Even in the film's look, it evokes the comic books. Batman's costume has never looked better. Not only does it look more realistic than the costumes from previous movies, but it also looks more like the one from the comic books. As to Gotham City itself, it looks like New York City (which Gotham pretty much is, no matter what current DC Comics continuity might have to say...) after a long bout of economic hardship. This is an old city that has aged poorly, its glistening skyscrapers standing not too far away from drab slums. It is a city where one can realistically expect crime to be rampant. It is also a city where one could expect a crimefighter dressed in cowl and cape to take it upon himself to fight that crime.

I must admit that Batman Begins is now my favourite superhero movie, although that is not to say that I don't have two problems with the film. The first is that left what I have always thought to be one of the pivotal scenes in Batman's origin as told in the comic books, the scene in which Bruce Wayne decides to take on the guise of a bat to fight crime. The famous speech that begins "Criminals are a superstitious and cowardly lot..." are among the most powerful to ever appear in a comic book panel. The second is that The Scarecrow does not appear nearly enough. He has always been one of my favourite villains to battle Batman. He is certainly one of the most interesting. That, in my humble opinion, that he does not get nearly enough screen time is made all the more lamentable due to Murphy's excellent portrayal of the mad psychiatrist. I can only hope that he appears in one of the sequels.
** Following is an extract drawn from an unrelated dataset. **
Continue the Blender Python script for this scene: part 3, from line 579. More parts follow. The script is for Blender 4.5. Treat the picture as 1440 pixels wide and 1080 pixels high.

And I do hope that there are sequels, particularly if Christopher Nolan can return as director and David Goyer as his partner in screenwriting. An accurate portrayal of the Dark Knight has long been overdue on the big screen. For that matter, a superhero movie with this kind of depth (beyond the Spider-Man films) has been long overdue as well. Batman Begins is a unique film which allows a superhero and the characters in his life to actually develop in the way that real people do. Anyone who loves Batman, superheroes, or simpy well done movies should definitely go see Batman Begins.